[Q1 - Q10]

Q1 Chair: Thank you very much indeed. Can I thank Mark Beverstock in particular, because I gather you put off going on a trip or to a meeting to be present? Thank you very much for making yourself available to us.
Commodore Beverstock: Thank you.

Q2 Chair: The context is one where, in terms of running the actual projects, it looks as if we are on a trajectory of improvement. Let's start by saying that we welcome that. That has come over the last few years, and is a welcome development. I ought to ask, to start, have you balanced the budget?
Ursula Brennan: No, we have said that it is broadly in balance, which means that it is not yet there. The former Secretary of State made an announcement on 18 July, and that was the expression he used, "broadly in balance". He had said on a number of occasions that the scale of the problem that we were tackling would take time to address, and we would not do it all in one go. He said in that announcement that we had made very great progress, but there was still work to be done in the current planning round-planning round 12.

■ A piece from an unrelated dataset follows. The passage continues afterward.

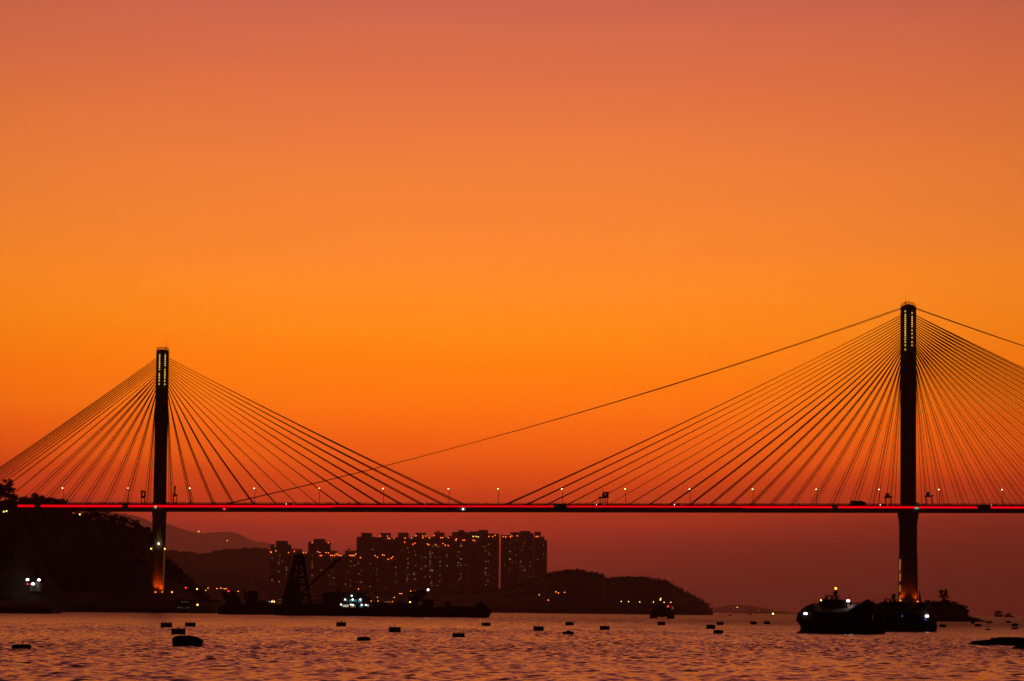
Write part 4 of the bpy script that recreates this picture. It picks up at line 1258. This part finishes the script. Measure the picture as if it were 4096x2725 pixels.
# the left barge with the raised ramp ---------------------------------------
f = Px(1000, 2458.5)
g = empty('ramp_barge', f.o, 0, 'black barge with a slanted raised ramp and a square wheelhouse, leftmost of the moored vessels', 'barge')
MB().prism(f.poly([(876, 2460), (873, 2432), (880, 2421), (900, 2418), (1098, 2421), (1190, 2425), (1196, 2462)]), -6, 8, .97).build('hull', 'hull', g)
MB().prism(f.poly([(884, 2367.5), (945, 2368.5), (974, 2419), (910, 2419)]), -5.5, -2.5).build('ramp', 'rust', g)
m = MB(); strut(m, f, (926.5, 2368), (926, 2354), -4, .3); strut(m, f, (893, 2368), (893.5, 2360), -4, .15); m.build('ramp_winch', 'steel', g)
m = MB(); strut(m, f, (977, 2420), (977, 2355), 0, .42); strut(m, f, (985, 2420), (979, 2368), .5, .25); strut(m, f, (978, 2380), (990, 2392), 0, .2); m.build('mast', 'steel', g)
w_ = MB().prism(f.poly([(987, 2420), (989, 2374), (994, 2364), (1008, 2362.5), (1031, 2366), (1030, 2392), (1034, 2421)]), -4, 4, .96).build('wheelhouse', 'hull', g)
MB().prism(f.poly([(993, 2380), (994, 2370), (1026, 2371), (1026, 2380)]), -4.03, 4.03).build('window', 'glass', w_)
MB().prism(f.poly([(1028, 2422), (1040, 2405.5), (1052, 2404), (1068, 2406), (1082, 2415), (1098, 2422.5)]), -5, 6, .75).build('cargo_heap', 'sand', g)

# the derrick crane barge ----------------------------------------------------
f = Px(1300, 2463)
g = empty('derrick_barge', f.o, 0, 'black derrick crane barge with a tall tapering lattice tower, a long jib and lit cabins', 'barge')
MB().prism(f.poly([(1106, 2466), (1103, 2430), (1112, 2418), (1290, 2416), (1300, 2430), (1525, 2432), (1527, 2468)]), -9, 9, .98).build('hull', 'hull', g)
fr = empty('x')
bpy.data.objects.remove(fr)
for y in (-3.0, 3.0):
    m = MB()
    L_ = lambda v: (1129 + (2412 - v) / 189 * 52, v)
    R_ = lambda v: (1242 - (2412 - v) / 189 * 34, v)
    strut(m, f, (1133, 2418), (1184, 2222), y, 1.15); strut(m, f, (1241, 2418), (1206, 2222), y, .75)
    strut(m, f, (1195, 2300), (1195, 2222), y, .85)
    for v, r in ((2224, .9), (2232, 1.0), (2240, .9), (2257, .55), (2283.5, .6), (2311, .75), (2340, .8), (2378, .9)):
        a, b = L_(v), R_(v)
        strut(m, f, (a[0] + 3, v), (b[0] - 2, v), y, r)
    for v in (2244, 2248, 2252): strut(m, f, (L_(v)[0] + 8, v), (R_(v)[0] - 6, v), y, .6)
    strut(m, f, (1170, 2298), (1198, 2283), y, .3); strut(m, f, (1172, 2312), (1192, 2300), y, .3)
    strut(m, f, (1205, 2400), (1215, 2378), y, .5); strut(m, f, (1238, 2398), (1226, 2378), y, .4)
    m.build('lattice_tower', 'steel', g)
m = MB()
for v in (2224, 2283.5, 2340, 2390):
    for X_ in (L_(v)[0] + 3, R_(v)[0] - 2):
        x, z = f.pt(X_, v); m.tube([(x, -2.9, z), (x, 2.9, z)], .35, 5)
m.build('cross_ties', 'steel', g)['kind'] = 'stuff'
MB().prism(f.poly([(1131, 2417), (1155, 2322), (1198, 2318), (1200, 2344), (1198, 2380), (1206, 2390), (1203, 2417)]), -2.4, 2.4).build('machinery_house', 'hull', g)
x, z = f.pt(1195, 2223); MB().tube([(x, 0, z), (x + .2, 0, f.pt(1195, 2211)[1])], .25, 5, .08).build('top_mast', 'steel', g)
m = MB()
A0, A1 = (1210, 2369), (1362, 2233)
for dy, dn in ((-.8, 2.2), (.8, 2.2), (0, -2.6)):
    strut(m, f, (A0[0], A0[1] + dn * .4), (1330, 2259 + dn * 1.6), -3.6 + dy, .36)
    strut(m, f, (1330, 2259 + dn * 1.6), (A1[0], A1[1] + dn * .6), -3.6 + dy, .34)
for k in range(26):
    t_ = k / 26; a = (A0[0] + (A1[0] - A0[0]) * t_, A0[1] + (A1[1] - A0[1]) * t_); t2 = (k + 1) / 26
    b = (A0[0] + (A1[0] - A0[0]) * t2, A0[1] + (A1[1] - A0[1]) * t2)
    s_ = 2.6 if k % 2 else -2.6
    strut(m, f, (a[0], a[1] + s_), (b[0], b[1] - s_), -3.6, .26, 4)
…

Q3 Chair: You will appreciate that that is a little bit gobbledygook, because at the moment we do not know how much you are predicting to overspend unless you take some decisions.
Ursula Brennan: We have discussed before that how much money we have available, how much things are going to cost, and therefore what the scale of the problem is, is a factor of the choices about where we spend our money, and the analysis that we do about the costs. We are discussing this currently with our new Secretary of State, so I cannot comment on where we have got to in closing the gap, but we have said that we will publish a 10-year statement of the Equipment Programme, and that the NAO will examine that. There will be an opportunity, when we have completed this work, for the NAO to do that.

Q4 Chair: We have had the SDSR, and since then I understand you have done three reviews, or whatever you call them, of your budget.
Ursula Brennan: We had the SDSR and we had the announcement that was made in July. In the announcement that was made in July, we said there was further work to be done in the planning round, which is the work that we are doing now.

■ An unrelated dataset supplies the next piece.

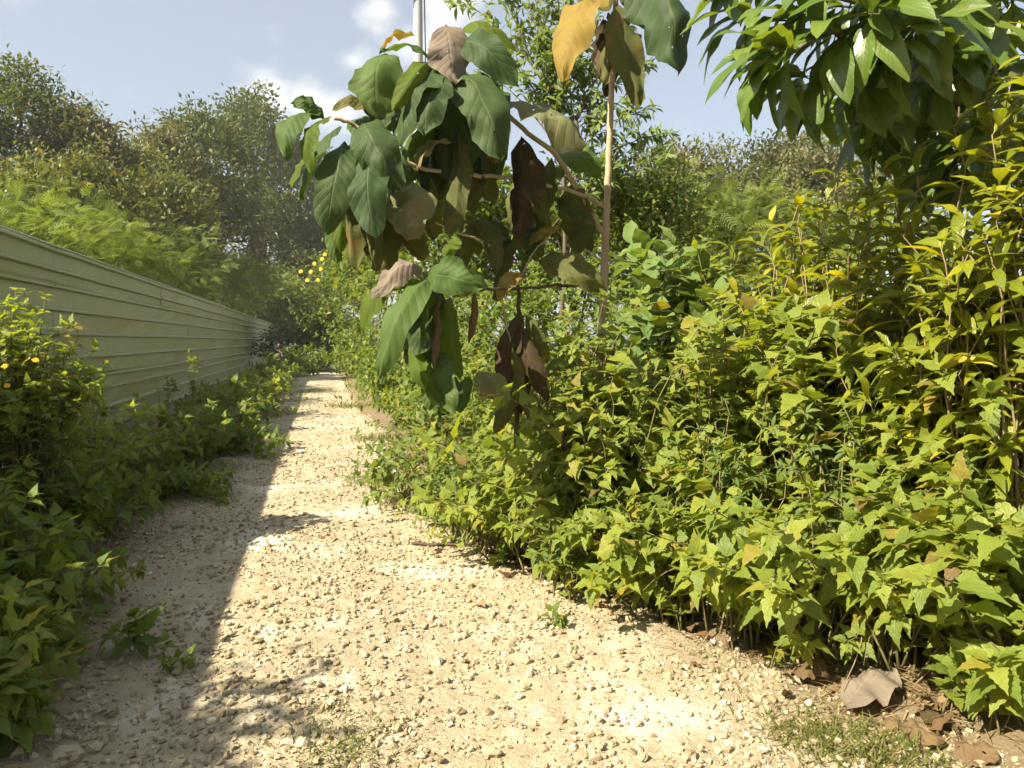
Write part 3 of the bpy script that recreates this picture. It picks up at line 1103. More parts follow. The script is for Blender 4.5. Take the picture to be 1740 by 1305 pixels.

Q5 Chair:  How many planning rounds have you had?
Ursula Brennan: There is a planning round every year.

Q6 Chair: One?
Ursula Brennan: One planning round every year, yes.

Q7 Chair: When you talk about affordability of the budget, what years are you looking at?
Ursula Brennan: We look across the 10 years.

Q8 Chair: You do not know, because you have no idea what your next CSR settlement will be.
Ursula Brennan: We do not know what the next CSR would be, and that is part of the reason why it is very difficult to say, but we were given some planning assumptions that we could plan on in that July announcement.

Q9 Chair: Anybody in their right mind would recognise that the changing economic circumstances make it highly unlikely that assumptions you were given in July will hold good for the next year and so on. That is one thing that has gone out of the window probably now.
Ursula Brennan: We have to have some kind of base case from which we work, otherwise you could just wash your hands and say there is no point trying to estimate, because who knows what the numbers will be.
Chair: Yes, but your base case is unrealistic: what was promised in July is probably unrealistic now in December.

Q10 Chris Heaton-Harris: You have obviously moved forward and, as the Chairman said, that is very much welcomed by everyone on this Committee. Does "broadly in balance" mean you are on a trajectory to where you want to be in 10 years' time all things being equal?